Per fortuna, però, siamo in Italia.
Note:
1) Nicolas Werth, L’isola dei cannibali. Siberia, 1933: una storia di orrore all’interno dell’arcipelago gulag, trad it., Corbaccio, Milano 2007.
2) Cfr, fra tutti, Robert Conquest, Raccolto di dolore. Collettivizzazione sovietica e carestia terroristica, trad. it., Liberal edizioni, Roma 2004.
3) Cit. in Richard Pipes, Il regime bolscevico. Dal Terrore rosso alla morte di Lenin, trad. it., Mondadori, Milano 2000, pp. 405-06 (trad. leggermente modificata).
4) Cit. in Mihail Geller [1922-1997] e Aleksandr Nekrič, Storia dell’URSS dal 1917 a Eltsin, trad. it., Bompiani, Milano 1997, p. 132.
5) Cfr. Jasper Becker, La rivoluzione della fame. Cina 1958-1962 la carestia segreta, il Saggiatore, Milano 1998.
6) Cfr. Jung Chang, con Jon Halliday, Mao. La storia sconosciuta, Longanesi, Milano 2006.
7) Cfr. Aldo Cazzullo, Storie di Dario. Nonno fascista e papà partigiano, in Corriere della Sera, 23-2-09.
8) Ciriaco De Mita, intervista al Corriere della Sera del 23 agosto 1999.
9) Cfr. Paolo Buchignani, Fascisti rossi.
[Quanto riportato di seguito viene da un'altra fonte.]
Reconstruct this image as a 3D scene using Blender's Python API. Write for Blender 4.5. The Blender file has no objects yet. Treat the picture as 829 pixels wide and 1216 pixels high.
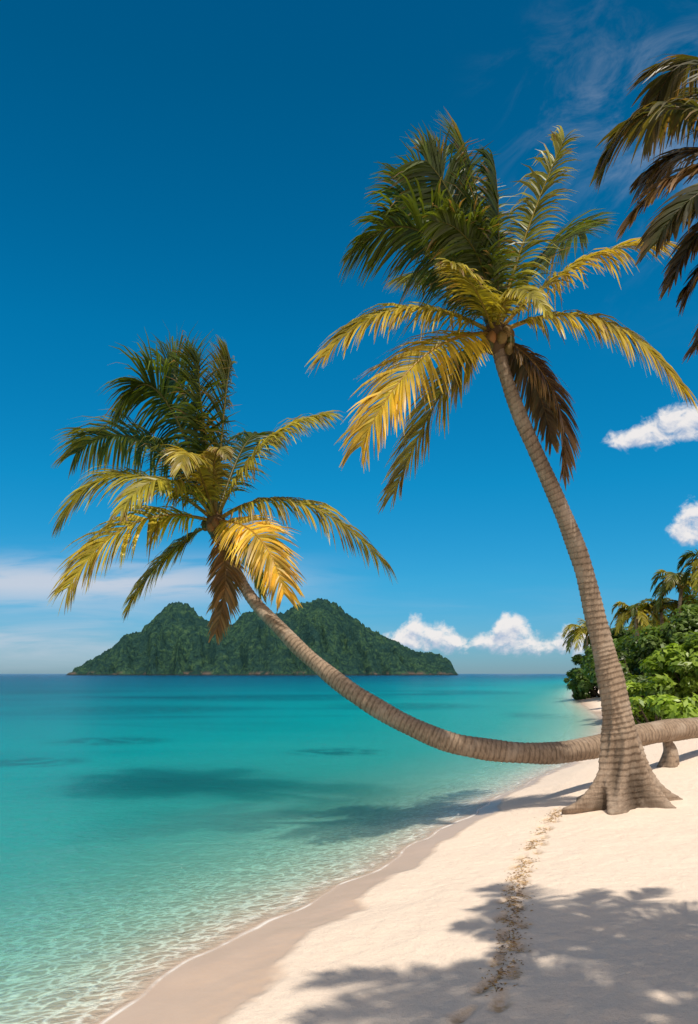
import bpy, math, random
import numpy as np
from mathutils import Vector, Matrix
random.seed(4); RNG=np.random.default_rng(7)
scene=bpy.context.scene
F=900.0; CZ=3.0
def P(u,v,d):            # image pixel coordinates -> world position (metres) at chosen depth d
    return Vector(((u-414.5)*d/F, d, CZ-(v-800.0)*d/F))

# ---------------------------------------------------------------- numpy noise
def _h(i,j,s):
    i=i.astype(np.int64); j=j.astype(np.int64)
    n=(i*374761393+j*668265263+s*1442695041)&0xffffffff
    n=((n^(n>>13))*1274126177)&0xffffffff
    return ((n^(n>>16))&0xffff)/65535.0
def vn(x,y,s=0):
    x=np.asarray(x,float); y=np.asarray(y,float)
    i=np.floor(x); j=np.floor(y); f=x-i; g=y-j
    f=f*f*(3-2*f); g=g*g*(3-2*g)
    a=_h(i,j,s); b=_h(i+1,j,s); c=_h(i,j+1,s); d=_h(i+1,j+1,s)
    return (a*(1-f)+b*f)*(1-g)+(c*(1-f)+d*f)*g
def fbm(x,y,s=0,o=4):
    r=0; a=.5; t=0
    for k in range(o):
        r=r+a*vn(x*2**k+13.7*k,y*2**k-7.1*k,s+k); t+=a; a*=.5
    return r/t-.5

# ---------------------------------------------------------------- mesh helper
def mesh_obj(name,verts,faces,cols=None,mat=None,attrs=None,smooth=False,parent=None):
    me=bpy.data.meshes.new(name)
    verts=np.asarray(verts,dtype=np.float32)
    faces=np.asarray(faces,dtype=np.int32)
    nv=len(verts); nf,k=faces.shape
    me.vertices.add(nv); me.vertices.foreach_set('co',verts.ravel())
    me.loops.add(nf*k); me.loops.foreach_set('vertex_index',faces.ravel())
    me.polygons.add(nf)
    me.polygons.foreach_set('loop_start',np.arange(0,nf*k,k,dtype=np.int32))
    me.polygons.foreach_set('loop_total',np.full(nf,k,dtype=np.int32))
    if smooth: me.polygons.foreach_set('use_smooth',np.ones(nf,dtype=bool))
    me.update(calc_edges=True); me.validate()
    if cols is not None:
        c=np.ones((nv,4),dtype=np.float32); c[:,:3]=np.asarray(cols)[:,:3]
        a=me.color_attributes.new('col','FLOAT_COLOR','POINT'); a.data.foreach_set('color',c.ravel())
    if attrs:
        for n,vv in attrs.items():
            a=me.attributes.new(n,'FLOAT','POINT'); a.data.foreach_set('value',np.asarray(vv,dtype=np.float32))
    ob=bpy.data.objects.new(name,me); scene.collection.objects.link(ob)
    if mat: me.materials.append(mat)
    if parent: ob.parent=parent
    return ob
def empty(name):
    e=bpy.data.objects.new(name,None); scene.collection.objects.link(e); e.empty_display_size=.5
    return e

# ---------------------------------------------------------------- node helpers
class NT:
    def __init__(s,tree): s.t=tree; s.n=tree.nodes; s.l=tree.links
    def new(s,ty,**kw):
        n=s.n.new(ty)
        for k,v in kw.items(): setattr(n,k,v)
        return n
    def put(s,sock,v):
        if isinstance(v,bpy.types.NodeSocket): s.l.new(v,sock)
        elif v is not None: sock.default_value=v
    def m(s,op,a,b=None,c=None,clamp=False):
        n=s.new('ShaderNodeMath',operation=op,use_clamp=clamp)
        s.put(n.inputs[0],a); s.put(n.inputs[1],b); s.put(n.inputs[2],c)
        return n.outputs[0]
    def sm(s,x,a,b,lo=0.,hi=1.):
        n=s.new('ShaderNodeMapRange',interpolation_type='SMOOTHSTEP')
        s.put(n.inputs['Value'],x); n.inputs['From Min'].default_value=a; n.inputs['From Max'].default_value=b
        n.inputs['To Min'].default_value=lo; n.inputs['To Max'].default_value=hi
        return n.outputs[0]
    def noise(s,vec,scale,detail=4,rough=.55,dist=0):
        n=s.new('ShaderNodeTexNoise'); s.put(n.inputs['Vector'],vec)
        n.inputs['Scale'].default_value=scale; n.inputs['Detail'].default_value=detail
        n.inputs['Roughness'].default_value=rough; n.inputs['Distortion'].default_value=dist
        return n.outputs['Fac']
    def mix(s,f,a,b,bt='MIX'):
        n=s.new('ShaderNodeMix',data_type='RGBA',blend_type=bt)
        s.put(n.inputs[0],f); s.put(n.inputs[6],a); s.put(n.inputs[7],b)
        return n.outputs[2]
    def attr(s,name,out='Fac'):
        n=s.new('ShaderNodeAttribute',attribute_name=name); return n.outputs[out]
    def ramp(s,f,stops):
        n=s.new('ShaderNodeValToRGB'); cr=n.color_ramp
        while len(cr.elements)<len(stops): cr.elements.new(.5)
        for e,(p,c) in zip(cr.elements,stops): e.position=p; e.color=(*c,1)
        s.put(n.inputs[0],f); return n.outputs[0]
    def xyz(s,x,y,z=0.):
        n=s.new('ShaderNodeCombineXYZ'); s.put(n.inputs[0],x); s.put(n.inputs[1],y); s.put(n.inputs[2],z); return n.outputs[0]
    def bump(s,h,strength,dist,normal=None):
        n=s.new('ShaderNodeBump'); n.inputs['Strength'].default_value=strength; n.inputs['Distance'].default_value=dist
        s.put(n.inputs['Height'],h)
        if normal: s.put(n.inputs['Normal'],normal)
        return n.outputs[0]
def mat(name):
    m=bpy.data.materials.new(name); m.use_nodes=True; m.node_tree.nodes.clear()
    t=NT(m.node_tree); out=t.new('ShaderNodeOutputMaterial'); t.out=out.inputs['Surface']
    return m,t
def pos(t): return t.new('ShaderNodeNewGeometry').outputs['Position']
def princ(t,col,rough=.8,spec=.3,normal=None):
    b=t.new('ShaderNodeBsdfPrincipled'); t.put(b.inputs['Base Color'],col); t.put(b.inputs['Roughness'],rough)
    t.put(b.inputs['Specular IOR Level'],spec)
    if normal: t.put(b.inputs['Normal'],normal)
    return b.outputs[0]

# ---------------------------------------------------------------- light, sky
S=Vector((0.12,-0.38,1)).normalized()
el=math.asin(S.z); az=math.atan2(S.x,S.y)
sd=bpy.data.lights.new('sun','SUN'); sd.energy=4.4; sd.angle=math.radians(.8); sd.color=(1,.92,.79)
so=bpy.data.objects.new('sun',sd); scene.collection.objects.link(so)
so.rotation_euler=S.to_track_quat('Z','Y').to_euler(); so.location=S*60
w=bpy.data.worlds.new('World'); scene.world=w; w.use_nodes=True
t=NT(w.node_tree); t.n.clear()
wo=t.new('ShaderNodeOutputWorld'); bg=t.new('ShaderNodeBackground')
sky=t.new('ShaderNodeTexSky',sky_type='NISHITA'); sky.sun_disc=False
sky.sun_elevation=el; sky.sun_rotation=az; sky.altitude=0; sky.air_density=1.0; sky.dust_density=.2; sky.ozone_density=3.0
tc=t.new('ShaderNodeTexCoord').outputs['Generated']
sp=t.new('ShaderNodeSeparateXYZ'); t.put(sp.inputs[0],tc)
x,y,z=sp.outputs
ys=t.m('MAXIMUM',y,.02); u=t.m('DIVIDE',x,ys); v=t.m('DIVIDE',z,ys)
hs=t.new('ShaderNodeHueSaturation'); hs.inputs['Saturation'].default_value=1.25; hs.inputs['Value'].default_value=1.0
t.put(hs.inputs['Color'],sky.outputs[0])
tint=t.ramp(z,[(0,(.32,.56,.98)),(.05,(.28,.66,1.0)),(.12,(.18,.84,1.06)),(.24,(.05,1.0,1.12)),(.40,(.01,1.05,1.10)),(.62,(.0,.84,.85)),(1,(.02,.6,.75))])
skyc=t.mix(1.0,hs.outputs[0],tint,'MULTIPLY')
cb=t.xyz(t.m('MULTIPLY',u,3.0),t.m('MULTIPLY',v,22.0))
n1=t.noise(cb,1.4,5,.6,.4)
cb2=t.xyz(t.m('MULTIPLY',u,5.0),t.m('ADD',t.m('MULTIPLY',v,6.0),t.m('MULTIPLY',u,-3.0)))
n2=t.noise(cb2,1.6,6,.65,.8)
front=t.sm(y,.05,.3)
def gau(x0,c,wd):
    q=t.m('DIVIDE',t.m('SUBTRACT',x0,c),wd); return t.m('EXPONENT',t.m('MULTIPLY',t.m('MULTIPLY',q,q),-1.0))
strat=t.m('MULTIPLY',t.m('MULTIPLY',gau(v,.122,.028),t.sm(u,.06,-.30)),t.sm(n1,.30,.56,.15,1.0))
haze=t.m('MULTIPLY',t.m('MULTIPLY',gau(v,.045,.035),t.sm(u,-.10,-.38)),t.sm(n1,.3,.7,0.12,.65))
lowc=t.m('MULTIPLY',t.m('MULTIPLY',gau(v,.06,.05),t.sm(u,.55,-.2,.2,.5)),t.sm(n1,.42,.75,0,.35))
wisp=t.m('MULTIPLY',t.m('MULTIPLY',gau(v,.72,.14),t.sm(u,.12,.42)),t.sm(n2,.42,.8,0,.42))
cl=t.m('MULTIPLY',t.m('ADD',t.m('ADD',strat,haze),t.m('ADD',lowc,wisp)),front,None,True)
cl=t.m('MULTIPLY',cl,.85)
cc=t.mix(cl,skyc,(6.2,6.5,7.3,1))
def U(px): return (px-414.5)/F
def Vv(py): return (800-py)/F
tops=[(436,772),(448,757),(466,749),(486,732),(500,730),(514,743),(528,734),(542,749),(556,762),(572,752),(588,741),(597,726),(612,724),(624,736),(636,752),(655,754),(672,742),(690,741),(706,757),(734,772)]
def cum(u,v):
    f_=t.m('DIVIDE',t.m('SUBTRACT',u,U(436)),U(734)-U(436))
    H=t.ramp(f_,[((a-436)/298.,((772-b)/50.,)*3) for a,b in tops])
    H=t.m('MULTIPLY',H,50/F)
    up=t.m('DIVIDE',t.m('SUBTRACT',t.m('ADD',H,Vv(771)),v),.010)
    dn=t.m('DIVIDE',t.m('SUBTRACT',v,Vv(777)),.012)
    env=t.m('MINIMUM',t.m('MINIMUM',up,dn),1.4)
    inside=t.m('MULTIPLY',t.sm(f_,-.02,.03),t.sm(f_,1.03,.97))
    env=t.m('SUBTRACT',env,t.m('MULTIPLY',t.m('SUBTRACT',1.0,inside),4.0))
    tot=None
    for (a,b,ra,rb) in [(740,524,26,11),(772,514,26,15),(802,504,28,20),(845,496,44,28),(808,630,16,16),(828,613,21,24),(845,635,30,24)]:
        q1=t.m('DIVIDE',t.m('SUBTRACT',u,U(a)),ra/F); q2=t.m('DIVIDE',t.m('SUBTRACT',v,Vv(b)),rb/F)
        g=t.m('EXPONENT',t.m('MULTIPLY',t.m('ADD',t.m('MULTIPLY',q1,q1),t.m('MULTIPLY',q2,q2)),-1.0))
        tot=g if tot is None else t.m('ADD',tot,g)
    env2=t.m('MINIMUM',t.m('MULTIPLY',t.m('SUBTRACT',tot,.46),2.4),1.3)
    e=t.m('MAXIMUM',env,env2)
    vec=t.xyz(u,t.m('MULTIPLY',v,1.25))
    n=t.m('SUBTRACT',t.noise(vec,42,6,.62,.3),.5)
    return t.m('ADD',e,t.m('MULTIPLY',n,4.0))
dA=cum(u,v); dB=cum(t.m('ADD',u,.003),t.m('ADD',v,.012))
al=t.m('MULTIPLY',t.sm(dA,-.1,1.4),front)
lit=t.sm(t.m('SUBTRACT',dA,dB),-1.1,.9)
ccol=t.mix(lit,(4.4,5.2,6.7,1),(9.0,8.6,8.4,1))  # sunlit and shaded cloud tones painted into the sky colour
cc=t.mix(t.m('MULTIPLY',al,.95),cc,ccol)
n3=t.noise(tc,2.6,3,.55)
back_fill=t.m('MULTIPLY',t.sm(y,.05,-.35),t.sm(n3,.34,.54))
cc=t.mix(t.m('MULTIPLY',back_fill,.8),cc,(12.5,10.4,8.6,1))  # bright warm cloud added behind the camera to lift the ambient light
t.put(bg.inputs[0],cc); bg.inputs[1].default_value=.10
t.l.new(bg.outputs[0],wo.inputs[0])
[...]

Da Salò al Pci. La storia sconosciuta di una migrazione politica. 1943-53, Mondadori, Milano 2007 (I ed. 1998).
10) Cfr. Massimo Introvigne, Una battaglia nella notte. Plinio Corrêa de Oliveira e la crisi del secolo XX nella Chiesa, Sugarco, Milano 2008.
11) M. Montesi, Cristiani del lavoro, in Il Pensiero Nazionale, Roma, anno V n. 17-18, 1-15/10/1951, p. 7.